Practically, this passage invites the Catholic to pray with greater realism. The "security" of Israel in verse 14 was not military preparedness but covenantal trust. Today's Catholic is called to cultivate that same quality — not naïve passivity, but the grounded confidence that God is not surprised by the Church's enemies, that He has already encompassed their machinations within a plan whose end is His glory and His people's deliverance.
This passage also challenges the temptation to read current events with purely secular tools. When the "cloud covers the land," the instinct is to reach for political analysis alone. Ezekiel's word to us is: keep your eyes on the larger frame. The nations' recognition of God — not any geopolitical outcome — is the final measure of what is happening in history.
The climactic theological statement arrives: "I will bring you against my land." This is the crux of the entire oracle. God is not a passive spectator to Gog's aggression; He is the active agent who turns it to His purpose. The verb hēḇēʾṯî ("I will bring") is unambiguous — the same causal language used when God brought Israel out of Egypt. This is not a permission but a direction of evil toward divine ends, a distinction the Church Fathers carefully preserved.
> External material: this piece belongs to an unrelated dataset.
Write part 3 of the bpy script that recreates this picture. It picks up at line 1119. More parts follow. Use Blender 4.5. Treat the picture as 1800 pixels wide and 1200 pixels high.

Gregory the Great, in his Moralia in Job, addresses precisely this kind of divine sovereignty over evil: God neither authors evil nor is its victim, but bends it toward the manifestation of His justice and mercy.
The ultimate purpose is stated explicitly: "that the nations may know me when I am sanctified in you, Gog, before their eyes." The sanctification of God (Hithpael of qādaš) is not God becoming holier — He cannot — but God being recognized and acknowledged as holy by the watching world. This is an outward disclosure of what is eternally true. The nations are the audience; Gog's defeat is the demonstration; God's holiness is the content of the revelation. This formula, "they shall know that I am the LORD," appears more than sixty times in Ezekiel and represents the book's central theological thesis: all of history, including its catastrophes, is oriented toward the universal recognition of the one God of Israel.